He was one of the first to know the date of 'D' Day when he sent this Top Secret 'Chit' to key Officers.
This is his story:-
HMS ARGONAUT - Our Task in the Invasion off GOLD Beach
On D-Day 1944 I was aged 27 and Navigating Officer of a fast modern cruiser, HMS ARGONAUT, armed with a powerful battery of eight 5.25-inch dual-purpose (air or surface) guns. At 0515 as dawn broke we reached our allocated position as one of a line of 35 Allied cruisers, battleships and monitors, each of which had been tasked with putting out of action one German coastal battery. We were tensed up expecting a hail of enemy fire but to our surprise all was quiet, we anchored and I fixed the position of the ship.
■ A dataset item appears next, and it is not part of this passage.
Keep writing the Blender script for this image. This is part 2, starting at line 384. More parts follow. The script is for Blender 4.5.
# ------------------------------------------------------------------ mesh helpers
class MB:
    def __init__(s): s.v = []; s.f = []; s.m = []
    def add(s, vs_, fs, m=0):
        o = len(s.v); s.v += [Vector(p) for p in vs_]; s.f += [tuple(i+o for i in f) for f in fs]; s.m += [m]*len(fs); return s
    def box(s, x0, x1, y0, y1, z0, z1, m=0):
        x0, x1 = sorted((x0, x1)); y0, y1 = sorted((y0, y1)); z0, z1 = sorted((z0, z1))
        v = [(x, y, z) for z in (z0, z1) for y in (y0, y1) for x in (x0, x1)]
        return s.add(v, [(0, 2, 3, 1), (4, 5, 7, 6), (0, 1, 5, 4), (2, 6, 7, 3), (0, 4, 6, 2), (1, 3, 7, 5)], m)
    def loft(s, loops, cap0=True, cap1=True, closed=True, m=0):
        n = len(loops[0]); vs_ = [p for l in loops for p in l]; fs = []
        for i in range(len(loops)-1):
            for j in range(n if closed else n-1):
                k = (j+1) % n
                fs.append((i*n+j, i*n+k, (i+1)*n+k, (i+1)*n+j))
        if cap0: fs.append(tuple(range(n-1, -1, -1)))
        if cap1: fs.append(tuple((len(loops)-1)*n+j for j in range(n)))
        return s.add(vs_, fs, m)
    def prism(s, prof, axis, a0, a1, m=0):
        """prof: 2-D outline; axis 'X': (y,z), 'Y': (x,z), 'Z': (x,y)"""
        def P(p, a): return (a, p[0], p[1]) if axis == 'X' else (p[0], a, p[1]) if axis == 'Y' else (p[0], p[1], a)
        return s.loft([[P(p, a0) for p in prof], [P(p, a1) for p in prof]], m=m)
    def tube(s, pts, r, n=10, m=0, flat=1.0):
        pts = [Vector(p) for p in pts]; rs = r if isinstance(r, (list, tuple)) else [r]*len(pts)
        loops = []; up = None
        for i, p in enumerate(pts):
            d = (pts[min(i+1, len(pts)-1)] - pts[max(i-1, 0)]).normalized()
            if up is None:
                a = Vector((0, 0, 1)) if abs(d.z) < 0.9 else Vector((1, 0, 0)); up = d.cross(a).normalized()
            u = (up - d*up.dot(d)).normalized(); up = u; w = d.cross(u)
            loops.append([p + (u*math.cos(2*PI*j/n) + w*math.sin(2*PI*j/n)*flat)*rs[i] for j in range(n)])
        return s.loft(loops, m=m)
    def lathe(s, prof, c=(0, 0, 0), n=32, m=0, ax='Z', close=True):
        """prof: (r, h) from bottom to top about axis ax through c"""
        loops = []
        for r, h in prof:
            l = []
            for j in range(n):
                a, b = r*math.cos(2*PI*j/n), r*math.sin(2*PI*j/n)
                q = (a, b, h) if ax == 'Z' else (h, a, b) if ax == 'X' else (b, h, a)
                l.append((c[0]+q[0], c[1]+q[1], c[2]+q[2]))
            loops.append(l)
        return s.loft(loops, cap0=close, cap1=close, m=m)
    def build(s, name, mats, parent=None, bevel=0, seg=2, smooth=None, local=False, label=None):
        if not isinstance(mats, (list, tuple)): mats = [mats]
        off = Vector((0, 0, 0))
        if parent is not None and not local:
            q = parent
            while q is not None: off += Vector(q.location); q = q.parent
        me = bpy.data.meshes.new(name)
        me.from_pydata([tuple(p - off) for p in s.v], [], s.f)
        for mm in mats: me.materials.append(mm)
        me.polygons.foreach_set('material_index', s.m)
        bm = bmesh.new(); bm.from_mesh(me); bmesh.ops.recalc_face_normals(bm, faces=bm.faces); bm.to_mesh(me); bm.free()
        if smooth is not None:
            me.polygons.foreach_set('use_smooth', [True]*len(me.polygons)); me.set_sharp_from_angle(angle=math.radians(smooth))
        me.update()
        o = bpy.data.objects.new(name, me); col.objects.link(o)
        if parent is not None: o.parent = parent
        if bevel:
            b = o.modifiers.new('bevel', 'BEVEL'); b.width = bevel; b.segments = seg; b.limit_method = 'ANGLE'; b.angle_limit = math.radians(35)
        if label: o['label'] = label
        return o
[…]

Another surprise was that our spotting Spitfire circling over our battery reported no sign of activity. However it was not long before the next cruiser to us, HMS AJAX, asked for our assistance in knocking out the German Naval Battery on the cliffs at Longues-sur-Mer. This consisted of four 6-inch guns in massive concrete emplacements. History records that AJAX and ARGONAUT fired 179 shells at the battery, scoring direct hits on two of the guns and finally silencing it by 0845. This was the only German heavy battery to return the attacking ships' fire on D-Day. Too huge to demolish it remains there to this day, and photos of it have appeared in the recent flood of D-Day media coverage.
There were further calls for fire from our forward army observers on shore or from Spitfire spotters. We moved about off the Normandy coast for a further 4 weeks, firing a total of 4,395 shells at enemy targets. We re-ammunitioned once in Portsmouth, but by the end our guns were so worn that they all had to be replaced before our next operation which was in support of the landings in the South of France on 15 August 1944. The Germans admitted that the cruisers' fire was very effective, e.g. on one occasion we destroyed Tiger tanks about 10 miles inland.